Requegesis

Requegesis is the critical interpretation of requirements. It’s at the same time an art and methodical approach to understand history, origin, background (also cultural), criticality and validity of requirements. The goal of requegesis is to find the best functional response to requirements while taking liberty in their interpretation.

The word “requegesis” itself is a portmanteau - a linguistic blend - of the two words “requirement” and “exegesis”. The first part of the word “requ” is used in the traditional sense of the “singular documented physical and functional need that a particular design, product or process must be able to perform”. The second part of the word exegesis (from the greek “to lead out”) is the “critical explanation or interpretation of a text, particularly a religious text.“

I think exegesis with the connotation of being used for religious texts underlines the way some requirements being treated as sacrosanct rather than critically interpreted in the current context.

Requegesis is a critical skill used when requirements are provided without further background (for example in public procurement requests) or when limited interaction between requestor and provider is possible and businesses struggle to respond with detailed analysis on effort, time and costs required to provide the goods or services.
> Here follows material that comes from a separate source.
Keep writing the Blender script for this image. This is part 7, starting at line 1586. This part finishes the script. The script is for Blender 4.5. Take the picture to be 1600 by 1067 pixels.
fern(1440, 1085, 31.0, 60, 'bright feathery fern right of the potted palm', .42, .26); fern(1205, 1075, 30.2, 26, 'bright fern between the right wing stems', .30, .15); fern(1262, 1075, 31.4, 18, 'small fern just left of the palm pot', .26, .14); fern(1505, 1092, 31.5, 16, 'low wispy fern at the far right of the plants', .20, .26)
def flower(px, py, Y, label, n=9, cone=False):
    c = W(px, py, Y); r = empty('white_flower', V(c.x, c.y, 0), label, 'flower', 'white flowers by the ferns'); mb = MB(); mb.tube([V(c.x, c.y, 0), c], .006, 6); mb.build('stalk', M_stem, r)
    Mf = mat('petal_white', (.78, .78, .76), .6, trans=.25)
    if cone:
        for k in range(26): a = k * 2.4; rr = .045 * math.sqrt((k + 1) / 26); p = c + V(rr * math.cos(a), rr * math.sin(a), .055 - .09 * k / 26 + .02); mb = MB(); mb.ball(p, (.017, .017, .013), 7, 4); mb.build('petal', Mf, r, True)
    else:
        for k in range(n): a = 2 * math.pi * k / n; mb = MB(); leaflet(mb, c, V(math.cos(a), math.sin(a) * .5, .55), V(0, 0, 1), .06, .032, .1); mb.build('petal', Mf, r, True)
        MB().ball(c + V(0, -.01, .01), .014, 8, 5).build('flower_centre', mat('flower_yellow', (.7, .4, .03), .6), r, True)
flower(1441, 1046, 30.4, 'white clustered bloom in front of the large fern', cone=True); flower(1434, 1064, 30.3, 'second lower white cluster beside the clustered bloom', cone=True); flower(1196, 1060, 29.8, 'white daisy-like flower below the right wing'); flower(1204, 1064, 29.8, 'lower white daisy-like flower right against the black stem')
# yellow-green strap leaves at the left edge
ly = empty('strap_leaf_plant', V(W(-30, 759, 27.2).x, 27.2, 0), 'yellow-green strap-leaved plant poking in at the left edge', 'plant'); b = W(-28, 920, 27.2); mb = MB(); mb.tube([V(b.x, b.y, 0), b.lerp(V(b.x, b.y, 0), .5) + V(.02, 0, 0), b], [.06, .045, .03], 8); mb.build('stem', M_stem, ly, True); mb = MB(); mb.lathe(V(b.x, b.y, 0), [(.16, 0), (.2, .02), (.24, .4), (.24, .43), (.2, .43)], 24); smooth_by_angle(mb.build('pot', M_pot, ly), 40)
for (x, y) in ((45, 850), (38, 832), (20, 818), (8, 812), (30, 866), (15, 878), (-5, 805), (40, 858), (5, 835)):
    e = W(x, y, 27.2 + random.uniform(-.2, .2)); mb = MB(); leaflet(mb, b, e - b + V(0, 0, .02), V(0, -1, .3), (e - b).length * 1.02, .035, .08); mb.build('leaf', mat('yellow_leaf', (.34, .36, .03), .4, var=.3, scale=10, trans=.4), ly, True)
Requegesis may be used when discussing how a functional specification can be traced to requirements and no clear lineage is available. In this case the verb can be altered to another portmanteau “requeguess” as in “we requeguessed URS-D-17 to include interfaces to CRM since that is what the customer uses today - but does not specify explicitly”. This means that the team took liberty to interpret requirements in context rather than taking them literally.

As of today, I have not been able to find any usage of this term online. I herewith declare 19th of November 2015 as the first public usage of the new word requegesis. Let’s see if this catches on.